03 abril 2011

Verter


Goethe vivió para adaptarse a sí mismo como superviviente de su sabiduría en su Fausto, 56 años después de volcarse en el joven Werther, que escogiera incubar un diablo antes que llamarlo a buscar. Goethe sentía lo que Werther en la primera parte de la obra, la más feliz, ensoñadora, plácidamente alejada de cualquier futuro. Para el relato de la caída en que consiste la segunda, escogió como modelo a otro –Karl Wilhelm Jerusalem- que calcaba el padecimiento amoroso, la incomodidad social y, literalmente, el suicidio con pistolas prestadas por el marido de la mujer que amara Goethe, y no Jerusalem. Pero también se reservó un triunfo discreto al poner en Albert (esposo de la Lotte novelada), no los rasgos de su marido real (Johann Christian Kestner), sino los del propio Goethe, acaso para ganar en Lotte Buff la Lotte que, en la vida real, perdiera.
Jules Massenet nació diez años después de que, a la muerte de Goethe, un Fausto nuevo, ampliado un año antes de fallecer, sustituyera al anterior. Cincuenta años más tarde, y junto a los libretistas Edouard Blau, Paul Millet y Georges Hartmann, su Werther renovó a aquel, que en 1892 llevaba ya muerto un siglo largo. Si aquella era la historia de un amor trágico, la que subió a un escenario contaba con dos: una que muere, otra que lamenta el suicidio del amor. Aunque en la novela su caída es tan prolongada que le da tiempo a ver su destino encarnado en el del joven criado que acaba acarreándose cercana suerte por amor a su señora, al desdichado Werther le mata lo mismo en manos de Goethe o Massenet, y si su amargura es aquí menor (la social, producto de su incomodidad entre los de su clase, ha desaparecido), en lo que atañe a los corazones de Albert y Lotte recorre el sentido contrario, cargados en Massenet de una pólvora que, en un caso –Lotte-, Goethe dejara para el final, como una bala disparada al tiempo contra el arma y contra el blanco, y en otro –Albert-, no pusiera en absoluto.
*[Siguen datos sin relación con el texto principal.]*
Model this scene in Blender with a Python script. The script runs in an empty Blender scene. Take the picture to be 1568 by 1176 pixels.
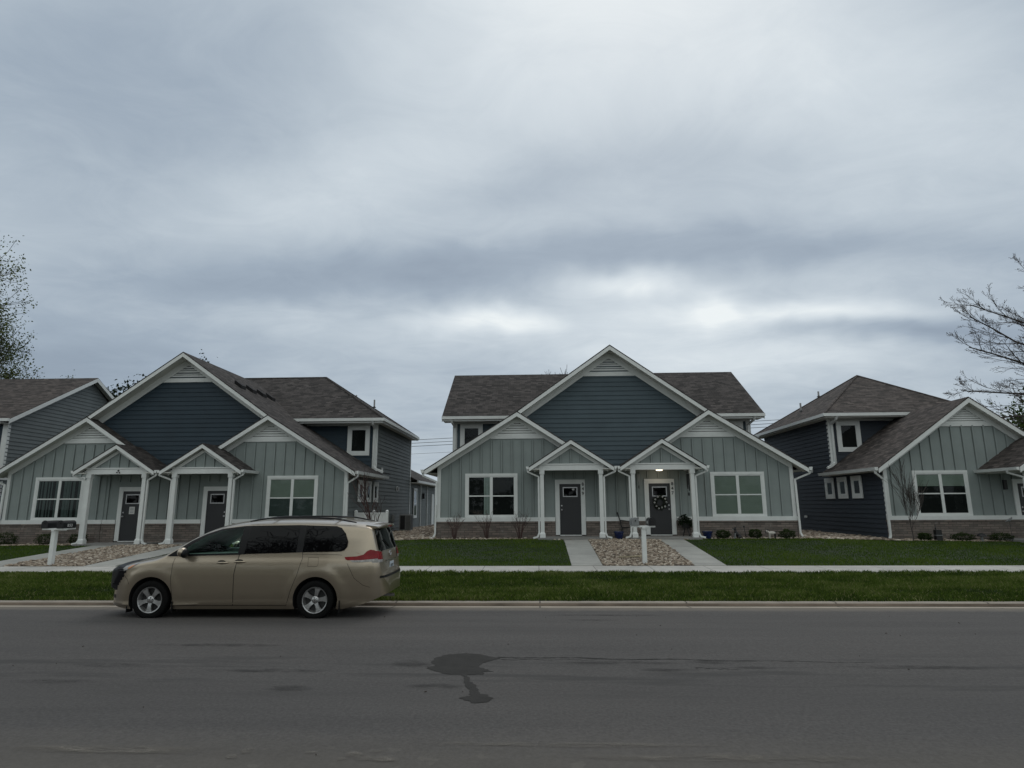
import bpy, bmesh, math, random
import numpy as np
from mathutils import Vector, Matrix
from mathutils.geometry import tessellate_polygon
R = math.radians
random.seed(7)
rng = np.random.default_rng(7)
S = bpy.context.scene
COL = S.collection

# ---------------------------------------------------------------- camera
CAM_H = 1.95
cd = bpy.data.cameras.new("camera"); cam = bpy.data.objects.new("camera", cd); COL.objects.link(cam)
cd.sensor_width = 36.0; cd.lens = 943.0 / 1568.0 * 36.0
cd.clip_start = 0.05; cd.clip_end = 3000
def cam_axes(yaw=R(2.3), pitch=R(11.05), roll=0.005):
    f, r, u = Vector((0, 1, 0)), Vector((1, 0, 0)), Vector((0, 0, 1))
    q = Matrix.Rotation(yaw, 3, u); f = q @ f; r = q @ r
    q = Matrix.Rotation(pitch, 3, r); f = q @ f; u = q @ u
    q = Matrix.Rotation(roll, 3, f); r = q @ r; u = q @ u
    return f, r, u
_f, _r, _u = cam_axes()
m = Matrix((_r, _u, -_f)).transposed().to_4x4(); m.translation = Vector((0, 0, CAM_H))
cam.matrix_world = m
S.camera = cam

# ---------------------------------------------------------------- view
S.view_settings.view_transform = 'Standard'; S.view_settings.look = 'None'
S.view_settings.gamma = 1.0; S.view_settings.exposure = 0.0
S.render.engine = 'CYCLES'
S.cycles.max_bounces = 6; S.cycles.diffuse_bounces = 3; S.cycles.glossy_bounces = 3
S.cycles.transparent_max_bounces = 12; S.cycles.transmission_bounces = 4

# ---------------------------------------------------------------- sun + overcast sky
SUN_EL, SUN_AZ = R(52), R(12)     # azimuth measured from +Y towards +X
sd = bpy.data.lights.new("sun", 'SUN'); sd.energy = 0.5; sd.angle = R(30); sd.color = (1.0, 0.96, 0.90)
sun = bpy.data.objects.new("sun", sd); COL.objects.link(sun)
sv = Vector((math.sin(SUN_AZ) * math.cos(SUN_EL), math.cos(SUN_AZ) * math.cos(SUN_EL), math.sin(SUN_EL)))
sun.rotation_euler = sv.to_track_quat('Z', 'Y').to_euler()

def srgb(r, g, b):
    f = lambda c: (c / 255 / 12.92) if c / 255 <= 0.04045 else ((c / 255 + 0.055) / 1.055) ** 2.4
    return (f(r), f(g), f(b), 1.0)

W = bpy.data.worlds.new("World"); S.world = W; W.use_nodes = True
nt = W.node_tree; N = nt.nodes; L = nt.links; N.clear()
class NB:
    """tiny node-building helper"""
    def __init__(s, nt): s.nt = nt; s.N = nt.nodes; s.L = nt.links
    def n(s, t, **k):
        o = s.N.new(t)
        for a, b in k.items():
            if a.startswith('i_'):
                o.inputs[int(a[2:]) if a[2:].isdigit() else a[2:]].default_value = b
            else: setattr(o, a, b)
        return o
    def _in(s, o, i, v):
        if v is None: return
        if hasattr(v, 'type') and hasattr(v, 'node'): s.L.new(v, o.inputs[i])
        else: o.inputs[i].default_value = v
    def m(s, op, a, b=None, c=None, clamp=False):
        o = s.n('ShaderNodeMath', operation=op, use_clamp=clamp)
        s._in(o, 0, a); s._in(o, 1, b); s._in(o, 2, c); return o.outputs[0]
    def vm(s, op, a, b=None, out=0):
        o = s.n('ShaderNodeVectorMath', operation=op); s._in(o, 0, a); s._in(o, 1, b); return o.outputs[out]
    def mix(s, f, a, b, bt='MIX'):
        o = s.n('ShaderNodeMix', data_type='RGBA', blend_type=bt)
        s._in(o, 0, f); s._in(o, 6, a); s._in(o, 7, b); return o.outputs[2]
    def noise(s, vec, scale, detail=3, rough=0.55, dist=0.0, out=0):
        o = s.n('ShaderNodeTexNoise'); o.inputs['Scale'].default_value = scale
        o.inputs['Detail'].default_value = detail; o.inputs['Roughness'].default_value = rough
        o.inputs['Distortion'].default_value = dist
        if vec is not None: s.L.new(vec, o.inputs['Vector'])
        return o.outputs[out]
    def ramp(s, f, stops, interp='LINEAR'):
        o = s.n('ShaderNodeValToRGB'); e = o.color_ramp.elements; o.color_ramp.interpolation = interp
        while len(e) < len(stops): e.new(0.5)
        for k, (p, c) in enumerate(stops): e[k].position = p; e[k].color = c if len(c) == 4 else (*c, 1)
        s.L.new(f, o.inputs[0]); return o.outputs[0]
    def mr(s, v, a, b, c=0.0, d=1.0, smooth=False):
        o = s.n('ShaderNodeMapRange'); o.clamp = True
        if smooth: o.interpolation_type = 'SMOOTHSTEP'
        s._in(o, 0, v)
        for i, q in enumerate((a, b, c, d)): o.inputs[i + 1].default_value = q
        return o.outputs[0]
b = NB(nt)
tc = b.n('ShaderNodeTexCoord').outputs['Generated']
sep = b.n('ShaderNodeSeparateXYZ'); L.new(tc, sep.inputs[0])
dx, dy, dz = sep.outputs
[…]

Así, en oposición a lo que escribiera Goethe, ningún drama es más hondo, más oculto, más callado en Massenet que el de Lotte, que da a Werther la mitad del tiempo de la narración para morir. Y en ello, pasa ese mismo tiempo mintiendo a su marido sobre sus verdaderos sentimientos. El conocimiento del amor de Lotte que Goethe confina, como un hallazgo contra su propia voluntad, a diez páginas del final, lo emplea Massenet para abrir el tercer acto. Aplicado a la extensión de la novela, es como si supiéramos de ese exilio que en ella es el silencio, antes incluso de que Werther haya mentado la posibilidad de huir de su presencia, antes del final del primer libro. Instalado en el ecuador de la ópera, justo después de que, al final del II acto, ella haya rechazado el amor, más prohibido que indeseado, de Werther, Lotte declarará amarle en sus cartas, recibidas sin que se nos informe de si acaso ella escribió alguna de igual intensidad, que alimentara las de él.
Más inmerecido, más alejado de una verdad más compleja, y no menos posible, es lo que Massenet hiciera con Albert, marido de Lotte y rival imposible de Werther, pues lo que le separa de ese amor no es solo lo que siente el uno hacia el otro –Albert hacia Lotte y viceversa- sino el que el propio Werther siente hacia Albert, su reconocimiento, el respeto, la admiración con que advierte a Albert merecedor del amor de Lotte. Así, donde Goethe hizo de Albert escudo, Massenet, al pintarle suspicaz, indiferente, celoso, le convierte en la primera de las pistolas que Werther empleará para matarse, una que, lo que dudosamente hubiera aprobado Goethe, acaso convierte a la razón de la estabilidad del amor de Lotte –Albert el bueno, el noble, el justo- en una segunda mano asesina, suya la que, al leer la carta de Werther en que le pide sus armas, henchido de celos ordena, más que sugiere, sea Lotte la que las descuelgue y entregue al criado de aquel. Como si ordenara a la bala ir a buscar el percutor. Si en la novela es ella la que calla, aquí también él. Paradoja de la versión cantada, a la creación de dos vidas que son, en sus sentimientos, más (Werther) o menos (Lotte) silenciadas, se añade una más. Goethe escribió sobre un suicidio. Massenet añadió ese rasgo del siglo XX que apenas asomaba aún –la importancia de los cómplices de asesinato. Cuando se estrenó en Viena en 1892, dentro de ese mismo país Adolf Hitler estaba a punto de cumplir tres años de vida.